Most of the data is fed into a computer system called the Integrated Joint Operations Platform, which Human Rights Watch says flags allegedly suspicious behaviour.

 

"The system is collecting information on dozens of different kinds of perfectly legal behaviours, such using the back door instead of the front door, or if someone gets gas in a car that doesn't belong to them," Richardson said.

 

"Authorities now place QR codes outside the doors of people's homes so they can easily know who should be there and who shouldn't."

Daily surveillance 

 

China is estimated to host half of the world's nearly 800 million surveillance cameras.

 

It also has a large number of smart cities, such as Chongqing, where artificial intelligence is built into the foundation of the urban environment.

 

An investigative journalist from Chongqing Hu Liu told Panorama about his own experience: "Once you leave your house and get on the elevator, you are caught by a camera.
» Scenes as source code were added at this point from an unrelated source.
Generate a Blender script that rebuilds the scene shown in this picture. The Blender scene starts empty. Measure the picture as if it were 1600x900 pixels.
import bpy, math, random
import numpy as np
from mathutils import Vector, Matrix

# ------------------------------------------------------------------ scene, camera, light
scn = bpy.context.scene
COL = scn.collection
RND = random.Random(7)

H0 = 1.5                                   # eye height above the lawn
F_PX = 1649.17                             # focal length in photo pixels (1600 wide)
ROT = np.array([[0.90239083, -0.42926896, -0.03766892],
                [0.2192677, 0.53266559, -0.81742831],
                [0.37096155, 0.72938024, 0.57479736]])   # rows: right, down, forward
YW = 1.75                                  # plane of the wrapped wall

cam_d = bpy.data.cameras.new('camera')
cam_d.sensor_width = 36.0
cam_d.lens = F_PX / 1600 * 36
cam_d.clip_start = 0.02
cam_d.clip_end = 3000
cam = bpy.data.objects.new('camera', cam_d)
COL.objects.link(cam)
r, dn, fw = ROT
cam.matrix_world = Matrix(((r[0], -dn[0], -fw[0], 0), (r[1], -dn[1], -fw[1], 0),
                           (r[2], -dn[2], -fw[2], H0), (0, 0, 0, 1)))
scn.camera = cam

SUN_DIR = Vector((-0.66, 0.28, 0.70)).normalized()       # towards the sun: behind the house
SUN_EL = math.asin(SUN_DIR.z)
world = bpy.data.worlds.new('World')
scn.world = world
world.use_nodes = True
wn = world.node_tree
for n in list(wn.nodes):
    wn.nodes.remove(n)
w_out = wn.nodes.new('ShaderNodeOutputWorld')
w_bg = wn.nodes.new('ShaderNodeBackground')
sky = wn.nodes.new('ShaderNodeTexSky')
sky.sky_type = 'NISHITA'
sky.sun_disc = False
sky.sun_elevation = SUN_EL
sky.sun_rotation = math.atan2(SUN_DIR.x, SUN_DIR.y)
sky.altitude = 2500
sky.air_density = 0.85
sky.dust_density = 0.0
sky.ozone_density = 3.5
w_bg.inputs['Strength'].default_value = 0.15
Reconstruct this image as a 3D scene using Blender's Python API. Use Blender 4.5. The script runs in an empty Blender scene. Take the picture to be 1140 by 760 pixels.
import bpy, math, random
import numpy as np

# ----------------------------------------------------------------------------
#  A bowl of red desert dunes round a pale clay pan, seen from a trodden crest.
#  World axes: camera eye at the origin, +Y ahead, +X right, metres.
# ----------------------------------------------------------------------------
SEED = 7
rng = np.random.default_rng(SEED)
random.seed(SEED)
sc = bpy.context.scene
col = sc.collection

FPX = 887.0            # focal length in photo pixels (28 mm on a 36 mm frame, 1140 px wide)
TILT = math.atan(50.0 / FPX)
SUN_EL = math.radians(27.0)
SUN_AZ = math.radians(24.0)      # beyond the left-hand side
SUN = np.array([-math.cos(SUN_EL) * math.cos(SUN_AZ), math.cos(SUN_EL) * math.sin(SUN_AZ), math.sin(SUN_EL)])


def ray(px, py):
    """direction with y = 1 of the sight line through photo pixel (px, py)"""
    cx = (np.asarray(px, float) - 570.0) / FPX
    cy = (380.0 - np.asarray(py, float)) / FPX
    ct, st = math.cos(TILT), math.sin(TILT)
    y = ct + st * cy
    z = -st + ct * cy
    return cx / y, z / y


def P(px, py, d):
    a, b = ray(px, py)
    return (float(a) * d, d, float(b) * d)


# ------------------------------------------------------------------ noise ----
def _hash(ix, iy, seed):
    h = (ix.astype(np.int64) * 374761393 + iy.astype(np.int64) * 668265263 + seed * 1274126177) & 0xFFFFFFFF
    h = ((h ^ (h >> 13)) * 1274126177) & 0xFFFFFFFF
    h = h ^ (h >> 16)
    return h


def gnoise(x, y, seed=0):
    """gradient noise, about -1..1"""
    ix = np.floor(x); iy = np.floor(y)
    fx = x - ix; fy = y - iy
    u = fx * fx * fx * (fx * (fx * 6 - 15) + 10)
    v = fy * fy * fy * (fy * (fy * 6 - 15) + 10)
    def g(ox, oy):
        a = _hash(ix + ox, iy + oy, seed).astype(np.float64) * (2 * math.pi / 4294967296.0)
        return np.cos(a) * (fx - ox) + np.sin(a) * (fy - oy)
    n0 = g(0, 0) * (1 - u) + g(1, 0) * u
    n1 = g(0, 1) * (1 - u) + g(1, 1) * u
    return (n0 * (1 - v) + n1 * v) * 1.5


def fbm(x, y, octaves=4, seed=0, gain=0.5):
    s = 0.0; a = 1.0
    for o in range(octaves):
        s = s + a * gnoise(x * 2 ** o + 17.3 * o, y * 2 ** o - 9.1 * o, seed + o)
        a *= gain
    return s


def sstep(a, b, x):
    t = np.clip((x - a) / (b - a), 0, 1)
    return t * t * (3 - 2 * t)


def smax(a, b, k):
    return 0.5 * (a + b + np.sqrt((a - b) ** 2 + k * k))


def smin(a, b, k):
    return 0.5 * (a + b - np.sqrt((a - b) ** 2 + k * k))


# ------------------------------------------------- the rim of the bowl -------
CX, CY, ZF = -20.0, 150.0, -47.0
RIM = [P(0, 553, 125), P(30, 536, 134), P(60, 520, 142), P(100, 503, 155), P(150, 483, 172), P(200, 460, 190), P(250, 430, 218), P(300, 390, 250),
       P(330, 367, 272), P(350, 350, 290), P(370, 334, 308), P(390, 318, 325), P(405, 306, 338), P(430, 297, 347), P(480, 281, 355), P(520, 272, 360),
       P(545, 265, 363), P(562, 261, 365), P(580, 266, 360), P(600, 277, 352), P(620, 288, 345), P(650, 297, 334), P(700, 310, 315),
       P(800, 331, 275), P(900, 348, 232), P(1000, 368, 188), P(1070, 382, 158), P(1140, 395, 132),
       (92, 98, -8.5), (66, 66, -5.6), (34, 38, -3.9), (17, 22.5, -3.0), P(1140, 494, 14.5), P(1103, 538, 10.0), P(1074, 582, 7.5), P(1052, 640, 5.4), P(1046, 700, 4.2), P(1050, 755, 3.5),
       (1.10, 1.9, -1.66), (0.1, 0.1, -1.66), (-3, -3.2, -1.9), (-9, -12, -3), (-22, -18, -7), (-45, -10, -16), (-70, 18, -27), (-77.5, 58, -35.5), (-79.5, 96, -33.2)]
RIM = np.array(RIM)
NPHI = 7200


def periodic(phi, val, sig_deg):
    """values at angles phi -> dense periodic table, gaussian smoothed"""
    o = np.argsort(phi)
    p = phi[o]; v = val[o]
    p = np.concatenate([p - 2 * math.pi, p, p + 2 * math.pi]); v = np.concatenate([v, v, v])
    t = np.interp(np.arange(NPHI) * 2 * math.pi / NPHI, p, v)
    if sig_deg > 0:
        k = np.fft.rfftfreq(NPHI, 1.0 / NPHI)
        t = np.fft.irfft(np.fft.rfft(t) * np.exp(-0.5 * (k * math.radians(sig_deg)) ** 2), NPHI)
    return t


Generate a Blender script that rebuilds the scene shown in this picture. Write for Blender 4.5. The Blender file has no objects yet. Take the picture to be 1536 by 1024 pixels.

There are cameras everywhere."

 

"When I leave the house to go somewhere, I call a cab, the cab company uploads the data to the government. I can then go to a bar to meet some friends and the authorities know my location through the camera in the bar.

 

"There have been occasions when I have met some friends and soon after someone from the government contacted me. They warned me, 'Don't see that person, don't do this and that.'

 

"With artificial intelligence we have nowhere to hide," he said.